Martin Diehl (Ed.)
Martin Diehl is currently a payment system analyst with the Deutsche Bundesbank. His analysis covers mainly TARGET2 and related issues. He is particularly interested in simulations, liquidity efficiency issues and topology of the payment system network. He is a trained economist (Diplom-Volkswirt and M.A. econ.) and philosopher and got his PH.D. from University Gießen, Germany. He joined Deutsche Bundesbank in 1998 as an economist. After five years as head of the speech writing group for the president he was seconded to the embassy in Beijing, serving as a representative of Deutsche Bundesbank to China. In 2008, he joined the department for payment and settlement systems in Deutsche Bundesbank.

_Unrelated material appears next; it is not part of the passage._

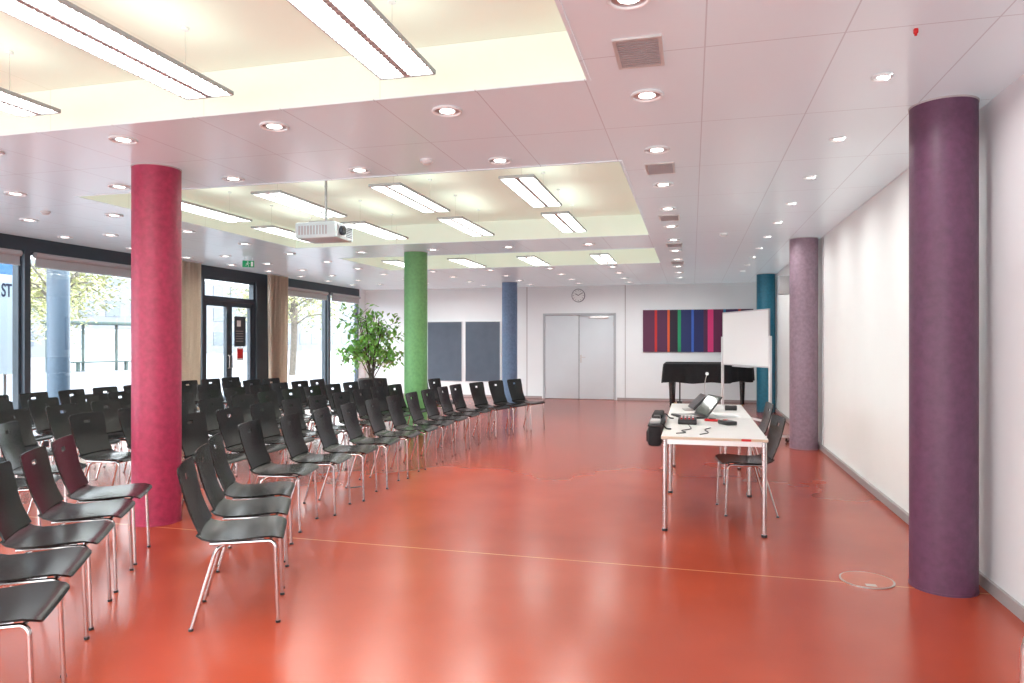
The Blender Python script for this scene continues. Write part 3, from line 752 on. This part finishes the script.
# sign outside with ST
e=empty('street_sign',(-9.6,7.55,0)); tag(e,'pale blue outdoor sign with dark letters on posts','sign')
b=Mb(); b.box(-0.03,0.0,-0.9,0.42,1.0,2.6,M['signwhite']); b.make('panel', e, smooth=False)
b=Mb(); b.box(0.0,0.004,-0.9,0.42,2.44,2.6,M['signblue']); b.make('blue_band', e, smooth=False)
for y in (-0.8,0.3):
    b=Mb(); b.box(-0.08,-0.03,y-0.025,y+0.025,0,2.6,M['alu']); b.make('post', e)
tcv=bpy.data.curves.new('lettering','FONT'); tcv.body='ST'; tcv.size=0.27; tcv.extrude=0.003; tcv.offset=0.004; tcv.align_x='RIGHT'
tmp=bpy.data.objects.new('tmp_text',tcv); COL.objects.link(tmp)
bpy.context.view_layer.update()
tme=bpy.data.meshes.new_from_object(tmp.evaluated_get(bpy.context.evaluated_depsgraph_get()))
bpy.data.objects.remove(tmp); bpy.data.curves.remove(tcv)
xm=max(v.co.x for v in tme.vertices); xn=min(v.co.x for v in tme.vertices); fx=0.155/(xm-xn)
for v in tme.vertices:
    tx,ty,tz = v.co; v.co = (0.008+tz, 0.375-(xm-tx)*fx, 2.12+ty)
to=bpy.data.objects.new('lettering',tme); COL.objects.link(to); to.parent=e; tme.materials.clear(); tme.materials.append(M['signink'])

# ------------------------------------------------------------------ lights
def area(name, loc, rot, sx, sy, power, col, spread=None):
    l = bpy.data.lights.new(name,'AREA'); l.shape='RECTANGLE'; l.size=sx; l.size_y=sy; l.energy=power; l.color=col
    if spread: l.spread = math.radians(spread)
    o = bpy.data.objects.new(name,l); COL.objects.link(o); o.location=loc; o.rotation_euler=rot; return o
area('rear_fill',(-3.5,-3.4,1.45),(math.radians(90),0,0),9.5,2.5,260,(0.93,0.98,1.0))  # added soft fill lamp behind the camera; this wall has no windows
# wall-washing lamps in the small spotlights, and an added row brightening the end wall
for q in range(1, 11):
    area('wall_wash_lamp',(0.98,2.9+1.165*q,H-0.02),(0,math.radians(-22),0),0.09,0.09,4.2,(1.0,0.99,0.97),130)
for x in (-6.25,-5.25,-2.65,-1.45,-0.25):
    area('wall_wash_lamp',(x,15.5,H-0.02),(math.radians(30),0,0),0.12,0.12,9.5,(1.0,0.99,0.99),116)

w = bpy.data.worlds.new('World'); scene.world = w; w.use_nodes = True
bg = w.node_tree.nodes['Background']; bg.inputs['Color'].default_value = (0.91,0.96,1.0,1); bg.inputs['Strength'].default_value = 9.8

cam = bpy.data.cameras.new('camera'); cam.lens = 24.33; cam.sensor_width = 36; cam.clip_start = 0.05; cam.clip_end = 500
co = bpy.data.objects.new('camera', cam); COL.objects.link(co); co.location = (0,0,1.47)
co.rotation_euler = (math.pi/2, 0, math.radians(14.58)); scene.camera = co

Biliana Alexandrova-Kabadjova (Ed.)
Biliana Alexandrova-Kabadjova has been working at the Banco de México since 1997 and currently she is a payment systems analyst. She is a member of the Mexican National System of Researchers since 2009 and is a Visiting Fellow at the University of Essex. Her main contribution has been to build the most advanced model (in terms of complexity and realism) of the payment card market. Further, in relation to financial market infrastructures, she has developed a framework under which one can learn about how the intraday liquidity flows. Alexandrova-Kabadjova has published several refereed journal papers and book chapters, and has co-edited the books
Simulation in Computational Finance and Economics: Tools and Emerging Applications and
Analyzing the Economics of Financial Market Infrastructures. She obtained her first degree with honors on Information Systems at the Instituto Tencologico y de Estudios Superiores de Monterrey, CCM in 1996. She received her Ph.D. in Computational Finance from the CCFEA from the University of Essex, UK in 2007. Her main research interests are in intraday liquidity, network analysis of market infrastructures and in agent-based computational economics.
Richard Heuver (Ed.)
Richard Heuver is a statistician in the payments division of the Dutch central bank since 1996. He was involved in the development of the data warehouse of the Dutch Large Value Payment System, closely monitoring statistics during the introduction of the cash euro in 2002. Afterward, he was more actively participating in the research on Large Value Payment Systems. His research focuses on stress scenario analysis, network topology, the interbank money market and identifying behavioral aspects and signs of liquidity problems with banks. Heuver graduated in physical education in 1985 and because of market prognoses started working for the central bank as a statistician in the Economics and Research Department. Since then he moved between several departments, always heavily involved in business intelligence and analysis of financial banking data.
Serafín Martínez-Jaramillo (Ed.)
Serafin Martinez-Jaramillo is a senior financial researcher at the financial stability general directorate at Banco de México. His research interests are: financial stability, systemic risk, financial networks, bankruptcy prediction and machine learning. He developed an agent-based financial market to study the link between agent behavior and the stylized facts in stock markets returns. Serafin has published book chapters, encyclopedia entries and papers in high impact international journals like: IEEE
Transactions on Evolutionary Computation; the
Journal of Economic Dynamics and Control, the
Journal of Financial Stability and the
International Journal of Intelligent Systems in Accounting, Finance and Management. He has also been member of the editorial committee of international conferences and reviewer of international journals like: IEEE
Transactions on Evolutionary Computation, the
Journal of Financial Stabilityy, the
Journal of Economic Dynamics and Control, Applied Intelligence. Serafin holds a PhD in Computational Finance from the University of Essex, where he is currently a visiting fellow. He has belonged to the Mexican National Researchers System since 2009.